Die Erwartungen den noch jungen Direktor in dem zum städtischen Kunsthaus ohne Landesmittel umgewidmeten Ausstellungsort sind groß. Sein Vorgänger Werner Lippert hat internationale Maßstäbe gesetzt, auch mit den Besucherzahlen. 60 000 Menschen haben alleine Lipperts Ausstellung mit Fotoarbeiten von Bryan Adams besucht. Das war ein Rekord. Bieber will noch mehr. In seinen Vorstellungsrunden hat er 100 000 Besucher pro Jahr versprochen. Dabei will er kein Quotenkönig sein. "Man muss einfach auf die Menschen zugehen."

Zielgruppenorientiertes Arbeiten nennt er als Strategie. Er will Themen aufgreifen, die im Netz relevant sind, und will sie mit realen Personen in die Ausstellungswelt übersetzen, Happenings aus dem Netz an Orte und in Räume überführen, die man aufsuchen kann. Bieber will gesellschaftliche Phänomene anschauen und die Reaktion der Künstler dazu abfragen. Das kann ein YouTube-Festival sein, oder es können Performances sein, die Spaß machen, ohne dass man ihnen das Etikett Spaßkultur anheftet.

Kunst schillert bei Alain Bieber in einem unbegrenzten Spektrum von Formaten, die sich an der digitalen Erlebniswelt der Menschen orientieren. Dabei fallen der Tradition verhaftete Künstler nicht durch den Rost. Wenn er aber solche einlädt, dann würden deren Arbeiten gemixt mit aktuellen Trends. Es wird im NRW-Forum beim Schwerpunkt Fotografie bleiben, doch immer unter dem Aspekt des Weiterdrehs. Bieber nennt das Post-Fotografie. Sein Haus versteht er als Ideenfabrik, die vernetzt mit anderen Künsten und Kollegen Ideen entwickelt. "Ich will Lipperts Zeitgeist in die Moderne überführen."

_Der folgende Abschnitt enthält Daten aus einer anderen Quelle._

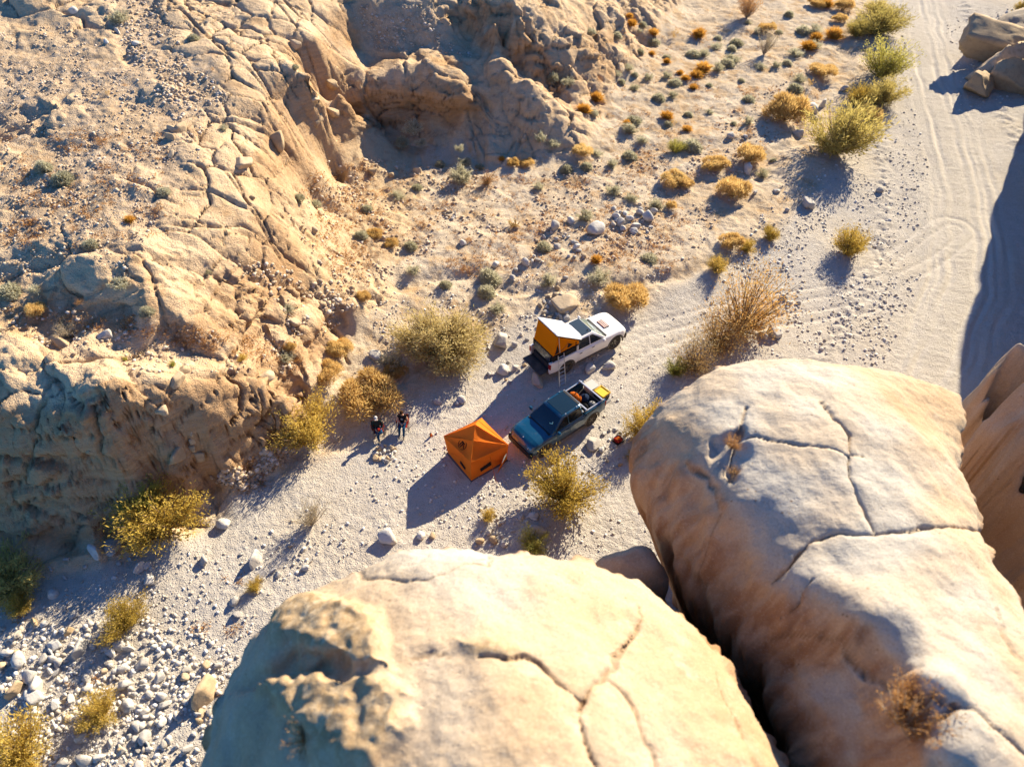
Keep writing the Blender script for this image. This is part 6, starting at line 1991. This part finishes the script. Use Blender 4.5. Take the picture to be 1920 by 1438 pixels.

Die erste Nagelprobe wird die erste Ausstellung sein, die er selbst verantwortet. "Ego Update" zeigt ab dem 19. September Selfies. Allein 100 Selfies von Füßen werden auf einer als Plattform dienenden Rampe montiert. Die Folgeprojekte sind wieder anderen Phänomenen gewidmet. "Ich bin kein Selfie-König", sagt Bieber und lacht endlich mal.

Im Gespräch gewinnt man den Eindruck, dass er um Ideen nicht verlegen und gut angekommen ist in der Stadt, die seiner Meinung nach über die Landesgrenzen hinaus an Renommee zulegen müsste. Die ersten 100 Tage als Direktor des NRW-Forums sind arbeitsam verstrichen, Ausstellungen bis 2017 geplant, die neue Website und das neue CI in Arbeit. Er hat ein kleines Team und ein Ausstellungsbudget von nur 100 000 Euro im Jahr. Das ist nicht die Welt gemessen daran, dass Alain Bieber die ganze neue Welt in den Ehrenhof einziehen lassen will.